Question

In a glass sphere, there is a small bubble $22 \times {10^{ - 2}}m$ from its centre. If the bubble is viewed along a diameter of the sphere, from the side on which it lies, how far from the surface will it appear? The radius of glass sphere is $25 \times {10^{ - 2}}m$ and refractive index of glass is 1.5:
(A) $22.5 \times {10^{ - 2}}m$
(B) $23.2 \times {10^{ - 2}}m$
(C) $26.5 \times {10^{ - 2}}m$
(D) $20.2 \times {10^{ - 2}}m$

Answer 1

Hint : A glass sphere acts as a spherical surface, and the light ray incident behaves exactly like one incident on a spherical surface. The image distance is found with respect to the distance between the periphery of the bubble and that of the sphere.

Formula Used: The formulae used in the solution are given here.
For a spherical surface of radius $R$, $u$ is the object distance from a pole of the spherical surface, $v$ is the image distance from a pole of the spherical surface.
$\dfrac{{{\mu _2}}}{v} - \dfrac{{{\mu _1}}}{u} = \dfrac{{{\mu _2} - {\mu _1}}}{R}$ where ${\mu _1}$ is the refractive index of a medium from which rays are incident and ${\mu _2}$ is the refractive index of another medium.

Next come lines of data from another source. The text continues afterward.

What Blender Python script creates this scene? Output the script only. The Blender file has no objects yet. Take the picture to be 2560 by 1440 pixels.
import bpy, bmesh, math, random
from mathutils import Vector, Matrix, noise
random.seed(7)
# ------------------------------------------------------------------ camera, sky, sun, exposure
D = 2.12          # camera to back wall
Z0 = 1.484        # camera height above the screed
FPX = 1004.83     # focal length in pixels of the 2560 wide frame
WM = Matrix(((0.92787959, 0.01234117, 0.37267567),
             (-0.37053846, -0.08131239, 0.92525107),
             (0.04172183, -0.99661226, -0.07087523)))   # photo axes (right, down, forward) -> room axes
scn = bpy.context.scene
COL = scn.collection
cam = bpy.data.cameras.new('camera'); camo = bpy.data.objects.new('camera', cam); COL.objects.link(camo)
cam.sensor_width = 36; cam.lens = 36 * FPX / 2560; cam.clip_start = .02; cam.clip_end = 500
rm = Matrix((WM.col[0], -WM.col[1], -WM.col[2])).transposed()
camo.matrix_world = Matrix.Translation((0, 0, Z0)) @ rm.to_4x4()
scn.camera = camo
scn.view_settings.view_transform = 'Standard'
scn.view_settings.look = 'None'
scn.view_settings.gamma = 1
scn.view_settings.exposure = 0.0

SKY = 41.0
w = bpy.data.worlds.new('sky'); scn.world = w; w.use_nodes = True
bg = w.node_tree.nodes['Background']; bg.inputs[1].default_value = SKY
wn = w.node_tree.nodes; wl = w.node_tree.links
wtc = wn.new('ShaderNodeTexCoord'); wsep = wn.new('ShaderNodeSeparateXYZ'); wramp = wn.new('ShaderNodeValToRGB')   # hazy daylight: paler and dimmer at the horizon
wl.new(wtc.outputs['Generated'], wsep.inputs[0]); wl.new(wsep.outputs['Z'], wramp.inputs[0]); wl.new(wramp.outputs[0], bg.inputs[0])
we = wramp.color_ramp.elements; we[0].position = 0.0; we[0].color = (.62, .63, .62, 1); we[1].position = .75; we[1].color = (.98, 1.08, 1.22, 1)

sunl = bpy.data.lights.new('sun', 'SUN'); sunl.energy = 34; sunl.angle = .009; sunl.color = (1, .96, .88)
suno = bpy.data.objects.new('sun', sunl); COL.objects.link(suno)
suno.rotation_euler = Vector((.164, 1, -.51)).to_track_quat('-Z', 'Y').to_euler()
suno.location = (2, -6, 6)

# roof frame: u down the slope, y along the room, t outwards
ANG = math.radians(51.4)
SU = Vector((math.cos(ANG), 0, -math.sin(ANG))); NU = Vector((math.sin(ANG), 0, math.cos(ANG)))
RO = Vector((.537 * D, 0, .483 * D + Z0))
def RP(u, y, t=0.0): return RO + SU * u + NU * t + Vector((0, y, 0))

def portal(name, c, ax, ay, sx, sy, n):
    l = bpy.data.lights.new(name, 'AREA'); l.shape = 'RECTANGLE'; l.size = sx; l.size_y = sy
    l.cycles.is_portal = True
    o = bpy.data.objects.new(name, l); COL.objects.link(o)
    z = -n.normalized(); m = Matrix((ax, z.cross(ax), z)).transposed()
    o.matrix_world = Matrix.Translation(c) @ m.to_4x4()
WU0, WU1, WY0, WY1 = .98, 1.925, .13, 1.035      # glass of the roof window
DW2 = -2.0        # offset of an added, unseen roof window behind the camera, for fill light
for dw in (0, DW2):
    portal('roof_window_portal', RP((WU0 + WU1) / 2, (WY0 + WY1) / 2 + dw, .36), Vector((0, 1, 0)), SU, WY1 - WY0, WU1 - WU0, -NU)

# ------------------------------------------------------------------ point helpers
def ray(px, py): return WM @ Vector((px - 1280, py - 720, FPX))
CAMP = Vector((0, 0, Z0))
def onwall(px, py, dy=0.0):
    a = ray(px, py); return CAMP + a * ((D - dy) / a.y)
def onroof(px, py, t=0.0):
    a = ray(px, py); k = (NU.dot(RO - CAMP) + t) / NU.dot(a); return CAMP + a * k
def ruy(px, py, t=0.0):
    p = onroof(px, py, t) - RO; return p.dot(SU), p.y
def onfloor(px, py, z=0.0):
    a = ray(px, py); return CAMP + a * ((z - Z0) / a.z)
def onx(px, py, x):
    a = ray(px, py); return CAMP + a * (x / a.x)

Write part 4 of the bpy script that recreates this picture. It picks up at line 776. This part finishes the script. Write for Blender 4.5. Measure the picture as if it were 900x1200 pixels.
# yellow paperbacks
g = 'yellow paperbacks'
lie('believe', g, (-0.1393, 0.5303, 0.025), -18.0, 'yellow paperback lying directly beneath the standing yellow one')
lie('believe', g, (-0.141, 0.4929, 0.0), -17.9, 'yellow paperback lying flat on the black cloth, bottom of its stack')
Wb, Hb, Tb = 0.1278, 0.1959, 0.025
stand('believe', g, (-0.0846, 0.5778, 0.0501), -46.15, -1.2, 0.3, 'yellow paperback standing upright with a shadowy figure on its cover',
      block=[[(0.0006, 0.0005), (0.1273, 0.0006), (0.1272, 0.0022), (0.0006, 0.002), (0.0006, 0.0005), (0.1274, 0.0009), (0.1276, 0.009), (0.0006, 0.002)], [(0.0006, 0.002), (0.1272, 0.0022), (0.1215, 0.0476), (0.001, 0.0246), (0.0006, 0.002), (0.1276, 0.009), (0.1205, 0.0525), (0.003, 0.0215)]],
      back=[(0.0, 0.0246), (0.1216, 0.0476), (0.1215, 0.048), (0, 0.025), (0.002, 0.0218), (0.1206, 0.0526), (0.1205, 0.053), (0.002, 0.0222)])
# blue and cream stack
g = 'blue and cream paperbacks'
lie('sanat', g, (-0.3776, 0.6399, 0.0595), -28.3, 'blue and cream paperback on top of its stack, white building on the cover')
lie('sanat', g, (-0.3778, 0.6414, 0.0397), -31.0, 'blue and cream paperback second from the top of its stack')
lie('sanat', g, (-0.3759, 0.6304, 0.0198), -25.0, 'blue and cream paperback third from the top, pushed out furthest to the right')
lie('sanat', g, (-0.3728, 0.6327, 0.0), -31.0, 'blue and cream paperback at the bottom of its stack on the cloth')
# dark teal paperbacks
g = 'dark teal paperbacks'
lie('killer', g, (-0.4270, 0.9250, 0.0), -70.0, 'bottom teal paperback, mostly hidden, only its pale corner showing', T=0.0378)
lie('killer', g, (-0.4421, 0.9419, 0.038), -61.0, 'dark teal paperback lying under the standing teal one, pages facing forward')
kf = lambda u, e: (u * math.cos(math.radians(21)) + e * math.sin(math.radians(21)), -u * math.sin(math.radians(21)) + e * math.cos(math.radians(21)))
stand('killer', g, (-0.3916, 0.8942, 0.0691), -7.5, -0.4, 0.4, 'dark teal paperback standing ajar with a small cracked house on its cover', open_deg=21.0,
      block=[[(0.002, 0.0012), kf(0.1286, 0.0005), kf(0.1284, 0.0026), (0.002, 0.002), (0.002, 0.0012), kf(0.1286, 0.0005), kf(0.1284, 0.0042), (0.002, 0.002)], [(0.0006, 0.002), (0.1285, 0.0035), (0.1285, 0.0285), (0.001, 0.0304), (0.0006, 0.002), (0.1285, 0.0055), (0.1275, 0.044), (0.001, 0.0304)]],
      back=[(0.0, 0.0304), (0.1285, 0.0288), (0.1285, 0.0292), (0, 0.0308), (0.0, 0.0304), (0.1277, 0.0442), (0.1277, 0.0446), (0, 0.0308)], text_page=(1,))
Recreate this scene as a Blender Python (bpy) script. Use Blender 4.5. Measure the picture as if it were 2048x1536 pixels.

Complete step by step answer
For a spherical surface of radius $R$, $u$ is the object distance from a pole of the spherical surface, $v$ is the image distance from a pole of the spherical surface.
Let, ${\mu _1}$ is the refractive index of a medium from which rays are incident and ${\mu _2}$ is the refractive index of another medium.
Thus, we know that, $\dfrac{{{\mu _2}}}{v} - \dfrac{{{\mu _1}}}{u} = \dfrac{{{\mu _2} - {\mu _1}}}{R}$.
Given that, in a glass sphere, there is a small bubble $22 \times {10^{ - 2}}m$ from its centre. The radius of the glass sphere is $25 \times {10^{ - 2}}m$ and the refractive index of glass is 1.5.
Let, ${\mu _1}$ be the refractive index of glass and ${\mu _2}$ be the refractive index of air, $R$ is the radius of the glass sphere.
Thus, $v$ is the distance from the surface the bubble appears, if viewed along a diameter of the sphere, and $u$ is the distance between the periphery of the bubble and that of the sphere.
Given that, the refractive index of glass ${\mu _1}$ is 1.5 and the refractive index of air ${\mu _2}$ is 1. The radius of the glass sphere $R$ is $25 \times {10^{ - 2}}m$.
Assigning the values in the equation, $\dfrac{1}{v} - \dfrac{{1.5}}{{3 \times {{10}^{ - 2}}}} = \dfrac{{1.5 - 1}}{{25 \times {{10}^{ - 2}}}}$
$ \Rightarrow \dfrac{1}{v} = \dfrac{{ - 0.5}}{{25 \times {{10}^{ - 2}}}} + \dfrac{{1.5}}{{3 \times {{10}^{ - 2}}}}$
Simplifying the equation,
$\dfrac{1}{v} = \dfrac{{ - 1.5 + 37.5}}{{75 \times {{10}^{ - 2}}}}$
$\therefore v = \dfrac{{75 \times {{10}^{ - 2}}}}{{36}}m = 22.5 \times {10^{ - 2}}m$.
If the bubble is viewed along a diameter of the sphere, from the side on which it lies, it appears $22.5 \times {10^{ - 2}}m$ from the surface.
Hence the correct answer is Option A.

Note
The light ray passes from the glass sphere to the air bubble contained inside. Thus ${\mu _1}$ be the refractive index of glass and ${\mu _2}$ be the refractive index of air and not the other way round.